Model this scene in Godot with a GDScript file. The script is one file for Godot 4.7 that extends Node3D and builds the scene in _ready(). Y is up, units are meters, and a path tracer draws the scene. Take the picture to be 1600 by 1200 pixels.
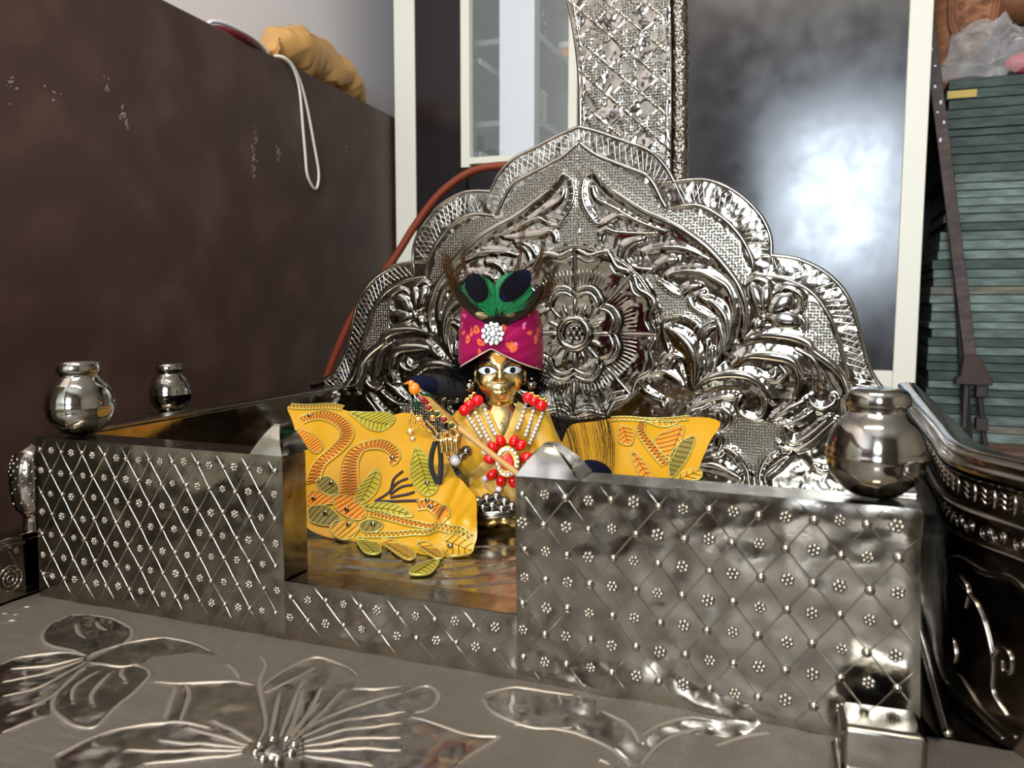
extends Node3D
# A small brass idol in yellow dress on an embossed silver throne; metres, y up.
# The throne's front is the plane z = 0, its backrest z = -0.50, the silver platform y = 0.
const BACK := 0.5003
const SEAT := 0.047
var M := {}
var noise := FastNoiseLite.new()
var rng := RandomNumberGenerator.new()

func _ready():
	rng.seed = 7
	noise.seed = 3
	noise.noise_type = FastNoiseLite.TYPE_SIMPLEX_SMOOTH
	noise.frequency = 1.0
	noise.fractal_type = FastNoiseLite.FRACTAL_NONE
	view()
	materials()
	room()
	throne()
	platform()
	arch_post()
	background()
	idol()

func view():
	var cam := Camera3D.new()
	cam.name = "camera"
	cam.fov = rad_to_deg(2.0 * atan(600.0 / 1287.0))
	cam.near = 0.02
	cam.far = 60.0
	var yaw := deg_to_rad(21.054)
	var pitch := deg_to_rad(-5.59)
	var fw := Vector3(-sin(yaw) * cos(pitch), sin(pitch), -cos(yaw) * cos(pitch))
	add_child(cam, true)
	cam.look_at_from_position(Vector3(0.3084, 0.2716, 0.5368), Vector3(0.3084, 0.2716, 0.5368) + fw, Vector3.UP)
	cam.rotate_object_local(Vector3(0, 0, 1), deg_to_rad(0.09))
	var lens := CameraAttributesPhysical.new()
	lens.frustum_focal_length = 12.0 * 1287.0 / 600.0
	lens.frustum_focus_distance = 0.92
	lens.frustum_near = 0.02
	lens.frustum_far = 60.0
	lens.exposure_aperture = 9.0
	cam.attributes = lens
	cam.current = true
	var we := WorldEnvironment.new()
	we.name = "environment"
	var e := Environment.new()
	e.background_mode = Environment.BG_COLOR
	e.background_color = Color(0.75, 0.85, 1.0)
	e.background_energy_multiplier = 0.6
	e.ambient_light_source = Environment.AMBIENT_SOURCE_DISABLED
	e.tonemap_mode = Environment.TONE_MAPPER_LINEAR
	e.tonemap_exposure = EXPO
	e.sdfgi_enabled = true
	e.ssao_enabled = true
	e.ssil_enabled = true
	we.environment = e
	add_child(we, true)
	# daylight through the window behind the camera
	area("window_daylight", Vector3(0.355, 1.1, 2.93), Vector2(0.80, 1.12), Vector3(0, 0, -1), Color(0.88, 0.94, 1.0), DAY)
	# ceiling tube lamp over the middle of the room
	area("tube_lamp_light", Vector3(0.15, 2.30, 0.75), Vector2(1.2, 0.10), Vector3(0, -1, 0), Color(1.0, 0.95, 0.86), TUBE)
const EXPO := 0.63
const DAY := 19.0
const TUBE := 10.0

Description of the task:
Reproduce the full listing above verbatim, with no pictures included.

Result of this exercise:
Model this scene in Godot with a GDScript file. The script is one file for Godot 4.7 that extends Node3D and builds the scene in _ready(). Y is up, units are meters, and a path tracer draws the scene. Take the picture to be 1600 by 1200 pixels.
extends Node3D
# A small brass idol in yellow dress on an embossed silver throne; metres, y up.
# The throne's front is the plane z = 0, its backrest z = -0.50, the silver platform y = 0.
const BACK := 0.5003
const SEAT := 0.047
var M := {}
var noise := FastNoiseLite.new()
var rng := RandomNumberGenerator.new()

func _ready():
	rng.seed = 7
	noise.seed = 3
	noise.noise_type = FastNoiseLite.TYPE_SIMPLEX_SMOOTH
	noise.frequency = 1.0
	noise.fractal_type = FastNoiseLite.FRACTAL_NONE
	view()
	materials()
	room()
	throne()
	platform()
	arch_post()
	background()
	idol()

func view():
	var cam := Camera3D.new()
	cam.name = "camera"
	cam.fov = rad_to_deg(2.0 * atan(600.0 / 1287.0))
	cam.near = 0.02
	cam.far = 60.0
	var yaw := deg_to_rad(21.054)
	var pitch := deg_to_rad(-5.59)
	var fw := Vector3(-sin(yaw) * cos(pitch), sin(pitch), -cos(yaw) * cos(pitch))
	add_child(cam, true)
	cam.look_at_from_position(Vector3(0.3084, 0.2716, 0.5368), Vector3(0.3084, 0.2716, 0.5368) + fw, Vector3.UP)
	cam.rotate_object_local(Vector3(0, 0, 1), deg_to_rad(0.09))
	var lens := CameraAttributesPhysical.new()
	lens.frustum_focal_length = 12.0 * 1287.0 / 600.0
	lens.frustum_focus_distance = 0.92
	lens.frustum_near = 0.02
	lens.frustum_far = 60.0
	lens.exposure_aperture = 9.0
	cam.attributes = lens
	cam.current = true
	var we := WorldEnvironment.new()
	we.name = "environment"
	var e := Environment.new()
	e.background_mode = Environment.BG_COLOR
	e.background_color = Color(0.75, 0.85, 1.0)
	e.background_energy_multiplier = 0.6
	e.ambient_light_source = Environment.AMBIENT_SOURCE_DISABLED
	e.tonemap_mode = Environment.TONE_MAPPER_LINEAR
	e.tonemap_exposure = EXPO
	e.sdfgi_enabled = true
	e.ssao_enabled = true
	e.ssil_enabled = true
	we.environment = e
	add_child(we, true)
	# daylight through the window behind the camera
	area("window_daylight", Vector3(0.355, 1.1, 2.93), Vector2(0.80, 1.12), Vector3(0, 0, -1), Color(0.88, 0.94, 1.0), DAY)
	# ceiling tube lamp over the middle of the room
	area("tube_lamp_light", Vector3(0.15, 2.30, 0.75), Vector2(1.2, 0.10), Vector3(0, -1, 0), Color(1.0, 0.95, 0.86), TUBE)
const EXPO := 0.63
const DAY := 19.0
const TUBE := 10.0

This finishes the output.